Aydın, Güllübahçe
The amphitheatre’s stone benches were made in 330 BC. Approximately 80 years later, the marble stage building was renovated and part of this two-storey structure remains intact. The original theatre of one tier was enlarged to three levels to meet new requirements. The surviving first storey of the stage building and decorative seats with arm rests place it among the amphitheatres of Anatolia’s early period. The first level of the theatre was probably a wooden theatre built by the Ionian people of the Plasagian line, who were an indigenous pre-Hellenistic people of Anatolia. The reasoning for this is that the auditorium is built completely into the hill and that it has an angle of more than 180 degrees, and that it is a separate structure from the stage building. The benches are covered in marble in the same way as is seen in the amphitheatre of Aigai; the keystones of the marble sheets covering the front face of the benches in the two theatres are also similar. The altar stone at the edge of the orchestra used to make offerings to Dionysus resembles the one in the Bodrum amphitheatre. The seats with armrests for dignitaries arranged around the orchestra are worked with an interesting interpretation of lions’ feet.

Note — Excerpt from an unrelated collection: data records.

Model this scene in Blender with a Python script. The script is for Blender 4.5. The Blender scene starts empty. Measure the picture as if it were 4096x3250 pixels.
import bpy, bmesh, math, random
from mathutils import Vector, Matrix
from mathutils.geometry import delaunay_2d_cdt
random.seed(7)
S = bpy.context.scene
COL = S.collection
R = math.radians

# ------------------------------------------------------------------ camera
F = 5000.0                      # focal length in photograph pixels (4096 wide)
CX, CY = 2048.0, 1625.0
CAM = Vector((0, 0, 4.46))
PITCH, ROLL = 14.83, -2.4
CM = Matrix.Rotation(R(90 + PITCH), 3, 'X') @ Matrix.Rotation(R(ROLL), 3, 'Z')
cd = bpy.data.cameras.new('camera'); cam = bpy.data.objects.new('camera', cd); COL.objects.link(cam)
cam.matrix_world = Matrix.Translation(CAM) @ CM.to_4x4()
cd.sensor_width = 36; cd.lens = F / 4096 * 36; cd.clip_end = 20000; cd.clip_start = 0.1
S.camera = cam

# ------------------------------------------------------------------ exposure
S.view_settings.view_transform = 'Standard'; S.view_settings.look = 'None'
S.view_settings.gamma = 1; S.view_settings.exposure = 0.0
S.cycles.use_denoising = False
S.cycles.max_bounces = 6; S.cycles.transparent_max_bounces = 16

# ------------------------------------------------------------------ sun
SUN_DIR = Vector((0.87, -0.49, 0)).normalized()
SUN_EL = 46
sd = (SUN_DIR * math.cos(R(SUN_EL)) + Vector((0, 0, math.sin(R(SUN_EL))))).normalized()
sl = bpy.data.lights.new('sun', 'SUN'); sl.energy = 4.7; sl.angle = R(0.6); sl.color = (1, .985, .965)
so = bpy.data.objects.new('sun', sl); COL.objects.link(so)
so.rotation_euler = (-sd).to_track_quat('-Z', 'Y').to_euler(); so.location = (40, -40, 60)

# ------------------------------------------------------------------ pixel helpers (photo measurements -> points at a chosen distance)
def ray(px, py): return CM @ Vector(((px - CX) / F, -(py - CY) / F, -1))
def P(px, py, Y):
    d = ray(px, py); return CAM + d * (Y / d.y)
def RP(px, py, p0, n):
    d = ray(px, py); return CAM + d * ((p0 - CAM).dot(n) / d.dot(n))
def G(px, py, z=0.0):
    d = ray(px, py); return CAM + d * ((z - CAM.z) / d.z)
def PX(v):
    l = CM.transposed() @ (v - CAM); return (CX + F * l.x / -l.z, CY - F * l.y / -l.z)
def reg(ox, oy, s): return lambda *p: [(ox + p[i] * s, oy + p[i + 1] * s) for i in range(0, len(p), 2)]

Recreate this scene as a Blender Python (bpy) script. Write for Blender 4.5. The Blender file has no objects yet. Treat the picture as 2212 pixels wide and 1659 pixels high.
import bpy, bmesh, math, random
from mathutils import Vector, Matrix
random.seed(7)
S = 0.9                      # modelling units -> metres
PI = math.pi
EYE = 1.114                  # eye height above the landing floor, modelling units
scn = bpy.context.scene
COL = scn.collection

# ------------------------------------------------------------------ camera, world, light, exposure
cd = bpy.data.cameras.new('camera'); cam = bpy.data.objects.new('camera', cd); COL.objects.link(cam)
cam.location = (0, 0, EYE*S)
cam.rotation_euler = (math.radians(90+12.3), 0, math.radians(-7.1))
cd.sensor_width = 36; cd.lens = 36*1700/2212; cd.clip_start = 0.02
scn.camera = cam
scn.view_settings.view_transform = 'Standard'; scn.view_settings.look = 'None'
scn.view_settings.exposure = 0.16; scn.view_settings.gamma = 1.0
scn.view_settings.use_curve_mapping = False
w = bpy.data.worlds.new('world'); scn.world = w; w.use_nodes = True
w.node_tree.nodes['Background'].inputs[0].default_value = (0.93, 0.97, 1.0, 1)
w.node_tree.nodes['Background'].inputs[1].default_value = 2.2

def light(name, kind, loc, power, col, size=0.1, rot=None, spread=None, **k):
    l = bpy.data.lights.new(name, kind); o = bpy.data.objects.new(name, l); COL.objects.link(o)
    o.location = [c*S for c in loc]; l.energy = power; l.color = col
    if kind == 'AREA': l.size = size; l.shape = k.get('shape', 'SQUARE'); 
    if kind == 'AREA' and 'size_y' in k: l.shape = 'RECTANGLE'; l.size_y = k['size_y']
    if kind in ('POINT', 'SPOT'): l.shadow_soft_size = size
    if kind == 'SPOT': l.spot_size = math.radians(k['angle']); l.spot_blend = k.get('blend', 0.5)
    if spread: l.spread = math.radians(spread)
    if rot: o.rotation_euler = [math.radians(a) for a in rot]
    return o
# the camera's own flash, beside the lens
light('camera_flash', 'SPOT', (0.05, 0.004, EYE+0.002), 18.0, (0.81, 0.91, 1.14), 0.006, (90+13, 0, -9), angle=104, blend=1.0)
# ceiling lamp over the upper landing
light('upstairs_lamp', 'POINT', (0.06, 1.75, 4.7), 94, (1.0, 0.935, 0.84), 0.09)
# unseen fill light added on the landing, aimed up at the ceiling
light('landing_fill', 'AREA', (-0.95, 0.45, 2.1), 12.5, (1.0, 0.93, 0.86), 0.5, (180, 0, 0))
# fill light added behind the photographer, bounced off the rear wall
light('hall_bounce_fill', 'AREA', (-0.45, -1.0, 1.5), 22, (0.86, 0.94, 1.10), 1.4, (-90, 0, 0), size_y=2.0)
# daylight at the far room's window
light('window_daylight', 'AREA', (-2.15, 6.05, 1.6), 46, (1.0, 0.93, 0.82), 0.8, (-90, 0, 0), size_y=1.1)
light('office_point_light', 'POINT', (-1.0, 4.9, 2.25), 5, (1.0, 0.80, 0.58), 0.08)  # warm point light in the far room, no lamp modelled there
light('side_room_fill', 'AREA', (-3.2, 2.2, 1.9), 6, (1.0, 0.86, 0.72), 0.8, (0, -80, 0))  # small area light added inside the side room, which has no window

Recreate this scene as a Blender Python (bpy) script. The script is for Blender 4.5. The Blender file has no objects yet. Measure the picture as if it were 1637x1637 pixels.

In the first level of the amphitheatre there are 14 rows of seats and six radial walkways. The holes that housed the wooden poles over which canvas canopies were stretched above the benches to shield the audience from the sun are still intact. The second level has 21 rows of seats and 11 radial ways. On the third level five rows of seats can be counted. A section is reserved for distinguished members of the audience and their guests in the fifth row of the first level. This occurred in the second century BC when the performance area was elevated seven feet in the orchestral plain. The section reserved for notables must have been designated as the fifth row up to enable the distinguished guests to have a better view of the performance from the edge of the orchestra. This amphitheatre is on an incline of 30 degrees and the orchestra is 33 feet in radius. The orchestra plain is in the shape of a horseshoe. The stage area has 14 marble pillars seven feet tall set at intervals of 5 feet and five inches. The height of the stage building is approximately 44 feet.
The amphitheatre has a seating capacity of 5,500 people.